Konkret bedeutet dies, dass jede Führungskraft bereits Situationen erlebt hat, die auf den ersten Blick nicht lösbar erschienen. Nachdem sie gemeistert wurden, stellt sich oft heraus, dass die Ängste größer waren als die reale Situation und dass man besser direkt an Lösungsmöglichkeiten geglaubt hätte. Genau dieses Mindset galt es in den Übungen zu fördern und durch geteilte Erfahrungen darauf aufmerksam zu machen. Mit dem Bewusstsein, diese Erfahrungen auch für die berufliche Situation sich zunutze zu machen und immer in Lösungen zu denken, sollte die Basis für erhöhte Resilienz der Führungskräfte und damit des Unternehmens geschaffen werden. 

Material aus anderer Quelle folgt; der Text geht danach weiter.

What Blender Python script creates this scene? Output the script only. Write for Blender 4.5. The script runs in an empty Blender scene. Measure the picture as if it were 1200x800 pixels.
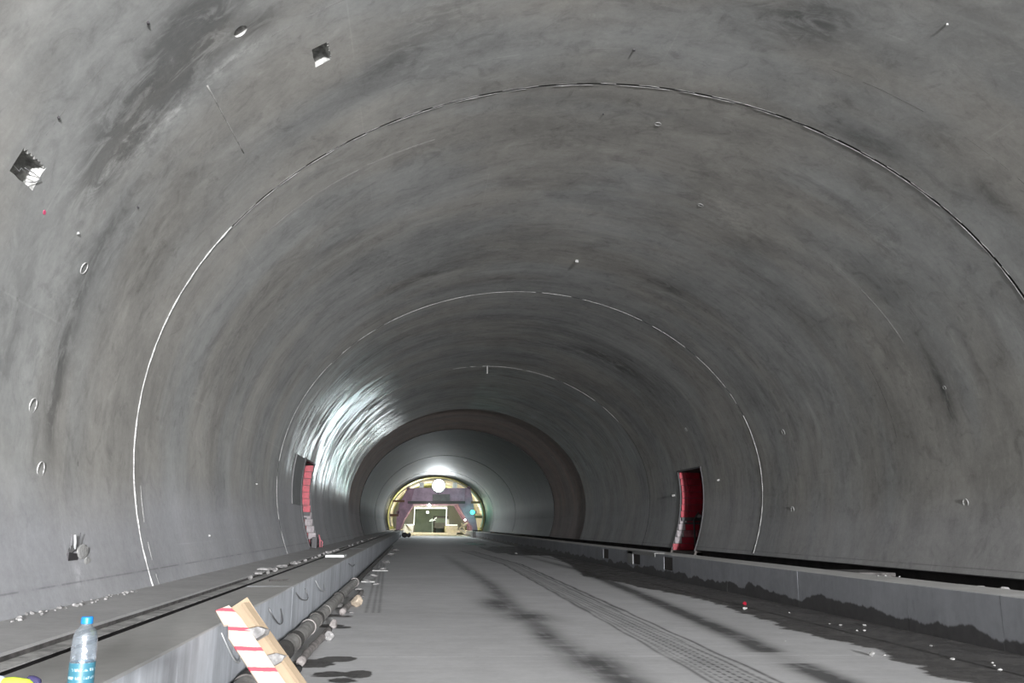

Zusammen mit dem gemeinsamen Führungsleitbild, das Klarheit und Orientierung in unsicheren Zeiten gibt, welches Anpassungsfähigkeit und Flexibilität sowie das Vertrauen und Zusammenhalt fördert, haben wir es geschafft die Resilienz in der Führung zu steigern, indem sich jede Führungskraft ihrer Rolle und ihrer Aufgaben auch in turbulenten Zeiten von nun an bewusst war und stärker denn je an sich glaubte.

Fazit

Insgesamt zeigt sich, dass die Entwicklung eines einheitlichen Führungsbildes und die gezielte Arbeit an den Führungskompetenzen nicht nur eine Notwendigkeit, sondern auch ein Erfolgsfaktor für Familienunternehmen sind. Die Herausforderungen, die aus unterschiedlichen fachlichen Hintergründen der Führungskräfte resultieren, können durch einen strukturierten Prozess überwunden werden. Die Kombination aus individuellem Führungsleitbild, Führungskompetenzmodell und Resilienzförderung bildet dabei einen ganzheitlichen Ansatz für eine erfolgreiche und widerstandsfähige Führungskultur.